Saturday, January 2, 2010

What does a financial planner do?

1) He helps clients organize their financial lives. People typically buy investments on a whim, they have no idea what they need to save and invest o meet their retirement and other goals, their insurance coverage is an overlapping hodgepodge.

2) The planner helps people change their behavior. Every investor tends to panic when the market goes down, and there is a strong tendency to buy during euphoric highs. Many people don’t save enough to fund their future goals.

3) Financial planners help people define their deepest and most personal goals, and serve as a general contractor to help them build a better and more fulfilling life.

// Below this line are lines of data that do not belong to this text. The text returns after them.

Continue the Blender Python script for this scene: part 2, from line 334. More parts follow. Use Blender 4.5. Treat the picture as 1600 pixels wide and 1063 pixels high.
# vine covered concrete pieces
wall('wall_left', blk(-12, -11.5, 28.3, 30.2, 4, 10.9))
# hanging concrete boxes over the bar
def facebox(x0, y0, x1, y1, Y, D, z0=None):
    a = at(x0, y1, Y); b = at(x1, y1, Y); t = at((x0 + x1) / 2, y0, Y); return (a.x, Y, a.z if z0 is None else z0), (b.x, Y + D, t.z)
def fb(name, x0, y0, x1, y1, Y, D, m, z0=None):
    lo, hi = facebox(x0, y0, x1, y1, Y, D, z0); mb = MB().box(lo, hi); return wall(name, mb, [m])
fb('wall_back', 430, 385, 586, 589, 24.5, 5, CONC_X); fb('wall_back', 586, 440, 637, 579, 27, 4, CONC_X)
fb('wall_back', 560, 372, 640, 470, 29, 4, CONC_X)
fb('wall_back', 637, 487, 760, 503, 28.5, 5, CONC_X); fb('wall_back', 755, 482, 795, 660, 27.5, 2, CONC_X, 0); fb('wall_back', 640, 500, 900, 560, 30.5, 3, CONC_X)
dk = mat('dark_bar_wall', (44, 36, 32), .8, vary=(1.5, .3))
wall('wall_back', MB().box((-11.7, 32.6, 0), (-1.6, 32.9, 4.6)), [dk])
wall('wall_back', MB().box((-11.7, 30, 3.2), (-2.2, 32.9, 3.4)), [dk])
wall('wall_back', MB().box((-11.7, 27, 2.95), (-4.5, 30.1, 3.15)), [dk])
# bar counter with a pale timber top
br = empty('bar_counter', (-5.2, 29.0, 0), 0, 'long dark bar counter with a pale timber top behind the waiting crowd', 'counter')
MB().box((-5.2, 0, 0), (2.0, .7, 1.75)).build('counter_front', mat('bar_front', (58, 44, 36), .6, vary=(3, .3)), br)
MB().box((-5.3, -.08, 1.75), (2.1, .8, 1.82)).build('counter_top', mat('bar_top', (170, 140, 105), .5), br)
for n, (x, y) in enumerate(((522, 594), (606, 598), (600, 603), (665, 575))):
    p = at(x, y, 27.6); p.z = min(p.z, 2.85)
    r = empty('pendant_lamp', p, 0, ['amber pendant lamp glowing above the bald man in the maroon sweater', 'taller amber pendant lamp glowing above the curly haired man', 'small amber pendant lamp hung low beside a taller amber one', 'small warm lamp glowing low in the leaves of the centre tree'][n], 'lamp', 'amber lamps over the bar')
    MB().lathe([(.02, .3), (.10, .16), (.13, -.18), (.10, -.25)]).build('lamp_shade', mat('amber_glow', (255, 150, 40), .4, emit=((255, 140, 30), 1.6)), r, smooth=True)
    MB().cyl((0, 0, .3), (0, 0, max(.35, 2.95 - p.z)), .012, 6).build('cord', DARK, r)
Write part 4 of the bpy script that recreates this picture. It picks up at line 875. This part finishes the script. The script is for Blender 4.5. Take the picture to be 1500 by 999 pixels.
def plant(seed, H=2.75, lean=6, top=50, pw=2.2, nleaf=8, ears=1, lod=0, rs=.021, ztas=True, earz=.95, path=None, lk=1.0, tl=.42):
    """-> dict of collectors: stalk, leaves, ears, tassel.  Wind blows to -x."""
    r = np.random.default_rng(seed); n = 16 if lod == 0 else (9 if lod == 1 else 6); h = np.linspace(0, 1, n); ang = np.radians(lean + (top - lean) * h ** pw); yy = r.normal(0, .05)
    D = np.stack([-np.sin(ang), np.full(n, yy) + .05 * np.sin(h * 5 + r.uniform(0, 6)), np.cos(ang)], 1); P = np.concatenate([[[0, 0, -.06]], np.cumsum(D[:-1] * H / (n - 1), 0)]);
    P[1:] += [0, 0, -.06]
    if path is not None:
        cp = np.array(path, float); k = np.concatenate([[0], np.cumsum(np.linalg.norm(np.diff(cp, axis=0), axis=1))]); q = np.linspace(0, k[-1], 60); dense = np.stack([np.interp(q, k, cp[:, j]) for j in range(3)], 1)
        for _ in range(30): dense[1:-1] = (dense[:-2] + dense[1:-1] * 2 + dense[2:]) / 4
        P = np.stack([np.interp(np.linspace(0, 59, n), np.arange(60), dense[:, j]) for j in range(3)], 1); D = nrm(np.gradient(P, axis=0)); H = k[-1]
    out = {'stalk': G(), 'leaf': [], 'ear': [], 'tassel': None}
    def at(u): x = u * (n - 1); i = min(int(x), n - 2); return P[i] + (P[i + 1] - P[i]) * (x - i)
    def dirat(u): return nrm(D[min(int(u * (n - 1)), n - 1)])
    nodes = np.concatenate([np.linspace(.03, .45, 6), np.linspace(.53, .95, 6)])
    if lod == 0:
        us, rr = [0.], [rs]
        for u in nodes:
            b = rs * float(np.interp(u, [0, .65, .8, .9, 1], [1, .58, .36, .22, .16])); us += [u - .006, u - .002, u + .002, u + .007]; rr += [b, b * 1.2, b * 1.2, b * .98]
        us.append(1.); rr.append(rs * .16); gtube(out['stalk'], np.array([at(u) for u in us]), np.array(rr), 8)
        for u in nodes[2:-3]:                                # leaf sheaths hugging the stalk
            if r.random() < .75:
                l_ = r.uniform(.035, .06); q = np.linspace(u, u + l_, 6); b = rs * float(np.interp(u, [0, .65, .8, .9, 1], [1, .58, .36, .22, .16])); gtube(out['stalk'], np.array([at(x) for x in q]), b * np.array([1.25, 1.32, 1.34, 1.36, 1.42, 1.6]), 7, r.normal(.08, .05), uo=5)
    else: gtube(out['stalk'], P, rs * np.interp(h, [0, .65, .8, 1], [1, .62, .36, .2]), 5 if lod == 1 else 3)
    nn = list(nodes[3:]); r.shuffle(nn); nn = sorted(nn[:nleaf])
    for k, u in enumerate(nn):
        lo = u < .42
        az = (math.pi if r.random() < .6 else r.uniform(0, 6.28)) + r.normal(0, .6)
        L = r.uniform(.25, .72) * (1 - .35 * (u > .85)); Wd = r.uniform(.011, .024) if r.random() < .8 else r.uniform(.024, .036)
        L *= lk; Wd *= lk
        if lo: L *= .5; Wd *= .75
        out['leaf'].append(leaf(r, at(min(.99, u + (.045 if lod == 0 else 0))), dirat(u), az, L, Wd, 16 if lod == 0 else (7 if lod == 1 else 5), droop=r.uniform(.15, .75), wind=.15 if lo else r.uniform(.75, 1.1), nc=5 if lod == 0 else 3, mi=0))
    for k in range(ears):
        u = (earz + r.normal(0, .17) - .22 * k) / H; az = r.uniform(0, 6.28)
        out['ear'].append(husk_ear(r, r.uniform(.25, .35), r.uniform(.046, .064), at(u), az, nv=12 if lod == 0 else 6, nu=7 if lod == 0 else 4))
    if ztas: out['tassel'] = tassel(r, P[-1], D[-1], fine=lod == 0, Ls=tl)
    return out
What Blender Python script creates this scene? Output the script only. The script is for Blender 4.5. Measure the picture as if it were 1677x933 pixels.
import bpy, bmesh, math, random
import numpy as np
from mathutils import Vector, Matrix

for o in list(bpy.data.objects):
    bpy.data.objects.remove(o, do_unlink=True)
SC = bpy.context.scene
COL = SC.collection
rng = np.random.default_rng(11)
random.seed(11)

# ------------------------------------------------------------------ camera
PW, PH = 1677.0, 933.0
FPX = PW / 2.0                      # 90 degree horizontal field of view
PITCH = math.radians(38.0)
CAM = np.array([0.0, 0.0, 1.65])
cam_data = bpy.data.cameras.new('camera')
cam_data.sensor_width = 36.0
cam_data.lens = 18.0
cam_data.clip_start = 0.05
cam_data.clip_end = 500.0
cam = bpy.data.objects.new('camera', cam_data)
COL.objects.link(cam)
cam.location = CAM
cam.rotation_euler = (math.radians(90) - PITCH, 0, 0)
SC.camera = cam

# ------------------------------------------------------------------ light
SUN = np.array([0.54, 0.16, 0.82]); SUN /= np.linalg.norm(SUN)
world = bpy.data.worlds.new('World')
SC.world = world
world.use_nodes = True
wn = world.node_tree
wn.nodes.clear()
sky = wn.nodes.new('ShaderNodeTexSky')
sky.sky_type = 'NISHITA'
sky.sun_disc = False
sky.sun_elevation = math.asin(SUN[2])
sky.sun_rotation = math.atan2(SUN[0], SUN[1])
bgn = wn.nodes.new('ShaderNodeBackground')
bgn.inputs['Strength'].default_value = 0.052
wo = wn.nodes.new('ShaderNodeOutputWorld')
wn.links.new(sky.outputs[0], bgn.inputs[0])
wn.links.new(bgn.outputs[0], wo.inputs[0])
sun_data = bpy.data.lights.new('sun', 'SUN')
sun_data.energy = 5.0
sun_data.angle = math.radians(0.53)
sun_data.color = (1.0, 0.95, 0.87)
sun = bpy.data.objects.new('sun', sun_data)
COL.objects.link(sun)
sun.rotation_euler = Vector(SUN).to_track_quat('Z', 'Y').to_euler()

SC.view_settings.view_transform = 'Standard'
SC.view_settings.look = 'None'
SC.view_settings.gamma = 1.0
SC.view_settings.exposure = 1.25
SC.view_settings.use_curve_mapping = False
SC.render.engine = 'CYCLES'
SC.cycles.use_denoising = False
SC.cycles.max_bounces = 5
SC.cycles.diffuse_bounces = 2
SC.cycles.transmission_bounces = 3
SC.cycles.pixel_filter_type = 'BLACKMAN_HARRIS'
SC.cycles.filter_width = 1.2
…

The Traditional Financial Planning Process

• Establish and define the client-planner relationship
• Gather client data including goals
• Analyze and evaluate the client’s financial status
• Develop and present financial planning recommendations and/or alternatives
• Implement the financial planning recommendations
• Monitor the financial planning recommendations

Notice that this is a process, not a definition.

Financial planning is like doing up a jigsaw puzzle. Without looking at the complete picture, it’s much more difficult to assemble the many tiny pieces in the box. A financial planner guides the client’s focus to the picture to the box. This has nothing to do with which funds to own or what type of insurance to purchase. It has to do with first defining a vision for living life to its fullest. Without the picture that identifies those present and future dreams, there is no visible place to begin a plan. How much money a client has, or the percentage a client is making on his portfolio, has no relevance without the picture on the box. The financial planner will put the paintbrush in the client’s hand, and lend guidance and encouragement as the picture develops.

FINANCIAL PLANNING IS ABOUT LIFE…
ABOUT DREAMS.. and how to achieve them.